Almost 1,000 sign petition to save Morley House in King's Lynn

PUBLISHED: 11:55 09 February 2018 | UPDATED: 12:02 09 February 2018

The Countess of Wessex gets to know a young visitor during a visit to Break's Morley House at King's Lynn. Picture: Submitted

The Countess of Wessex gets to know a young visitor during a visit to Break's Morley House at King's Lynn. Picture: Submitted


Almost 1,000 people have signed a petition to save a lifeline for special needs children and their families.

Morley House in King’s provides breaks and boarding for 25 children and young people with special needs.

But Norfolk County Council, which funds the children’s stays, has told devastated parents it will not renew its contract with Break, which runs the centre, when it ends in August.

Now mum Jessica Kibble has launched an online petition against the move.

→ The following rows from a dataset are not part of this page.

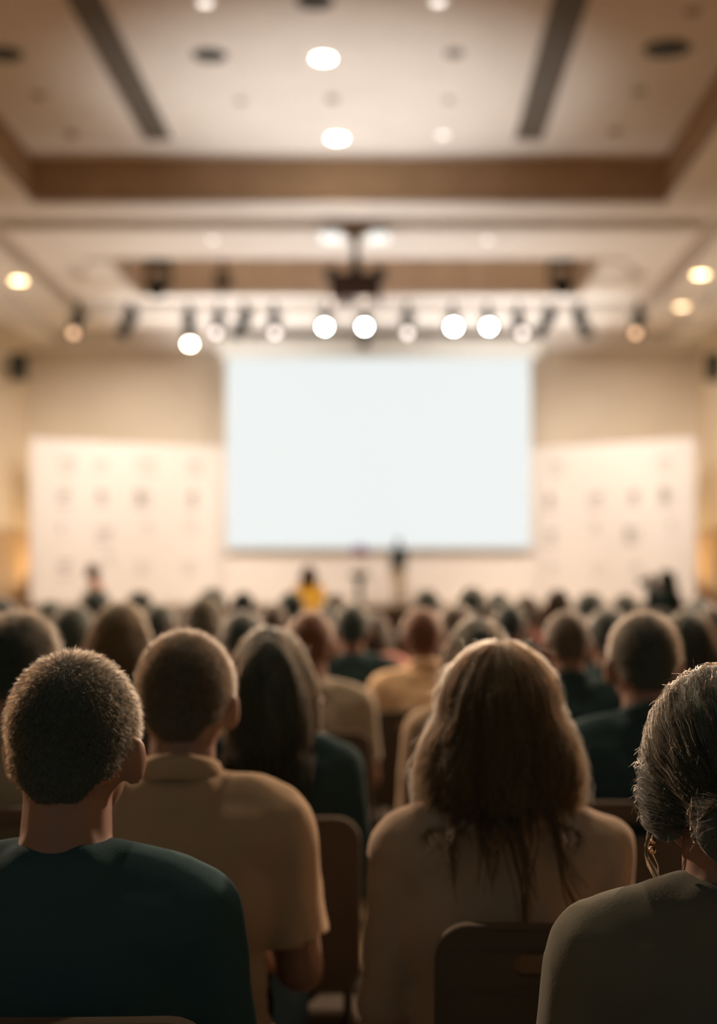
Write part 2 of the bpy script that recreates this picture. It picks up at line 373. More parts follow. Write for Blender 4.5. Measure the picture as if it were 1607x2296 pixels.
for px, m, t, lab in ((490, M_lens_glint, 0, 'black stage lamp with a pale lens just right of the warm-lit one'), (615, M_lens_glint, .05, 'black stage lamp with a pale lens left of the first bright lamp'),
                      (913, M_lens_glint, 0, 'black stage lamp with a pale lens between the two bright pairs'), (1162, M_lens_glint, .05, 'black stage lamp with a pale lens right of the bright lamps'),
                      (1432, M_lens_or_glint, -.15, 'stage lamp with an orange lens at the right end of the pipe'), (175, M_lens_or_glint, 0, 'stage lamp with a dim orange lens at the left end of the pipe')):
    spot_fixture(px, 758, m, lab, t)
for px, t, lab in ((290, -.4, 'unlit black stage lamp second from the left end of the pipe'), (548, -.4, 'unlit black stage lamp between two pale-lensed lamps on the left'),
                   (1228, -.4, 'unlit black stage lamp right of the pale-lensed lamp, leaning left'), (1300, .4, 'unlit black stage lamp on the right, leaning right, before the orange one')):
    spot_fixture(px, 742, M_lens_off, lab, t, down=False)
# the two lamps on the side walls
for (x, y, z), wx, lab in ((CROSS[0], XR, 'stage lamp on the right wall over the audience, outside the picture'), (CROSS[1], XL, 'stage lamp on the left wall over the audience, outside the picture')):
    o = empty('wall_lamp', (x, y, z)); tag(o, lab, 'stage lamp', 'lamps on the side walls')
    q = Vector((-.6-x, 4.3-y, 1.1-z)).normalized()
    bm = bmesh.new(); cyl(bm, -q*.5, -q*.06, .14, .16, 24); from_bm('body', bm, M_black, o)
    bm = bmesh.new(); cyl(bm, -q*.07, -q*.05, .13, seg=24); from_bm('lens', bm, M_lens_warm, o)
    bm = bmesh.new(); cyl(bm, -q*.3, (wx-x, -q.y*.3, -q.z*.3), .03, seg=10); from_bm('bracket', bm, M_black, o)
# moving heads in the recess
def moving_head(px, py, s, lab):
    p = at(px, py, 31.0); o = empty('moving_head_lamp', (p.x, 31.0+.6, p.z)); tag(o, lab, 'moving light', 'moving lights in the recess')
    top = 9.0-p.z
    bm = bmesh.new(); bx(bm, -.2*s, .2*s, -.15*s, .15*s, .2*s, .34*s, .02); from_bm('base', bm, M_black, o)
    bm = bmesh.new()
    for k in (-1, 1): bx(bm, k*.2*s-.03, k*.2*s+.03, -.06*s, .06*s, -.12*s, .25*s)
    bx(bm, -.2*s-.03, .2*s+.03, -.06*s, .06*s, .18*s, .25*s)
    from_bm('yoke', bm, M_black, o)
    bm = bmesh.new(); cyl(bm, (0, .16*s, 0), (0, -.2*s, -.18*s), .13*s, .16*s, 20); from_bm('head', bm, M_black, o, False)
    bm = bmesh.new(); cyl(bm, (0, -.2*s, -.18*s), (0, -.215*s, -.187*s), .13*s, seg=20); from_bm('lens', bm, M_lens_off, o)
    bm = bmesh.new(); cyl(bm, (0, 0, .3*s), (0, 0, top), .035, seg=10); from_bm('drop_rod', bm, M_black, o)
moving_head(345, 615, 1.35, 'large black moving light hanging in the recess at left')
moving_head(492, 622, .8, 'small black moving light hanging in the recess, right of the large left one')
moving_head(1265, 610, 1.35, 'large black moving light hanging in the recess at right')
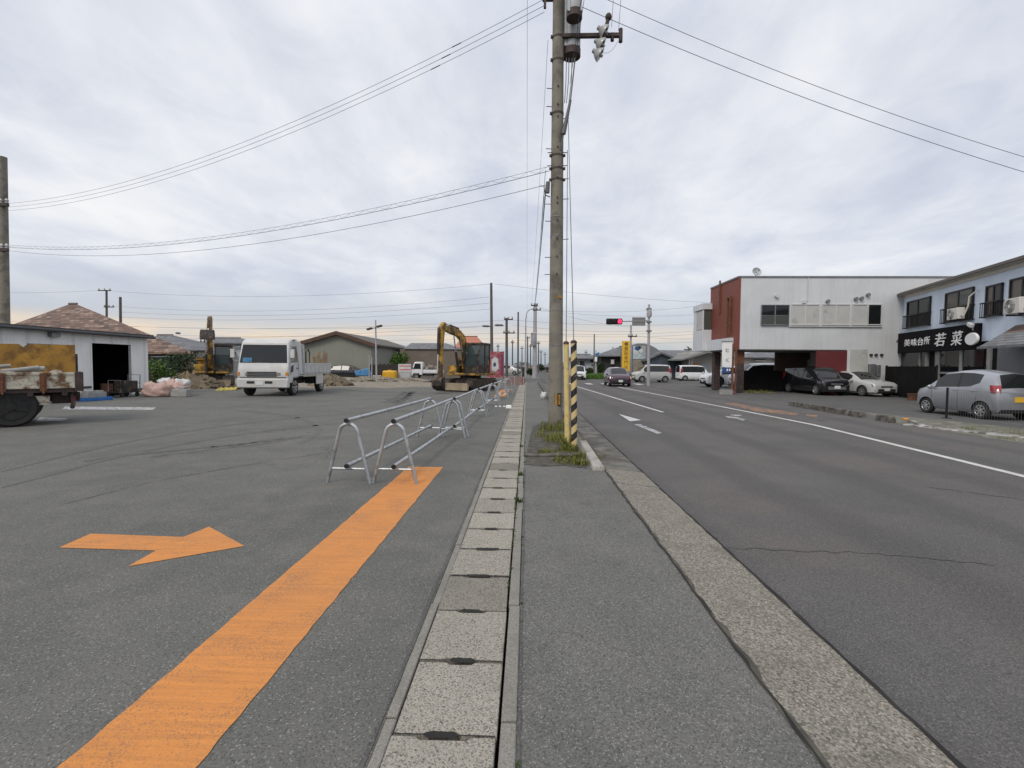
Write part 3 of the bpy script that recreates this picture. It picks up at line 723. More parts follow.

She said: “For my family and many others Morley House is a lifeline.

“The only place we know our child is safe and well looked after which enables us to relax and meet the needs of our younger child and give her the every day experiences we cannot safely provide while caring for our older daughter, day trips to the beach or even visits to the homes of family and friends are impossible apart from the times our older daughter is in respite.

“We need your support to reverse this decision and ensure our children and the many children who will come after ours still have access to this essential service.”

The petition, which has collected 969 signatures in three days, calls for Morley House to remain open.

MORE - click here to go to the petition

It adds: “Residential respite such as Morley House is essential to the well-being of these disabled children - who have already been assessed as needing the highest level of support - and their families who depend on the time to give other siblings or family members support, and access parts of every day life.

“They allow children to make friends and try activities and days out which other children take for granted.”

Norfolk County Council said that it had to use its resources in the most efficient way to ensure it supported as many children as possible.

Norfolk-based charity Break, which runs Morley House, said: “We are very sad about this and will do all we can to support families affected through the transition phase.

“We hope that we can continue to support children and families through the provision of a new residential children’s home for children with complex needs.”